Given this, we have to – it’s kind of an ammunition. It’s kind of a weapon that we can use, but we have to do it in a gradual way, in a consistent way rather than doing a one-off. Everything disappears in 1 minute. Now we have to see how the situation evolves. But given where we are, we will continue to do it. We just are not in a rush. We are not in a rush, and we are committed fully, as we have said many times before, the upper end of our target range is 12% on CET1. We are far away from it. There is a clear conviction and clear commitment to return the excess capital over time to our shareholders.
Patricia Bueno: Thank you, Francisco. Next question, please.
Operator: The next question comes from the line of Andrea Filtri from Mediobanca. Please go ahead. Your line is now open.
Andrea Filtri: Hey, sorry. I was on mute. First question on the composition of your CET1 capital and the second on digital euro. As you pay out capital in euros, and you cannot extract capital from several of your subsidiaries, the FX composition of your CET1 skews towards hyperinflation currencies. Is there an adjustment by the supervisor of what is distributable CET1 for the FX composition of capital? And on the digital euro, what do you see as risks and opportunities of the digital euro implementation? Have you budgeted the impact to your business model? And can you share it with us? Thank you.
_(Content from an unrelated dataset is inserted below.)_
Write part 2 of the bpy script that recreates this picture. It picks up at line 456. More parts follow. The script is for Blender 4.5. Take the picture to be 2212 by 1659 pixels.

Onur Genc: Okay. Andrea, thank you for the questions. On the first one, we put it on purpose very clearly at the appendix of our presentation every quarter, the book values of different enterprises, different subsidiaries of BBVA, you can find it at the end. As you can see, if you cannot repatriate some of the dividends that you have in these geographies, it will be locked in the book values. As you would see also from that quarter-over-quarter, you can see the evolution. We are repatriating profits from these geographies. Turkey, the biggest one in terms of book value, again, in the appendix, you would see that it’s the highest hyperinflationary country that we have operation. We have repatriated €350 million of dividends in 2023 already.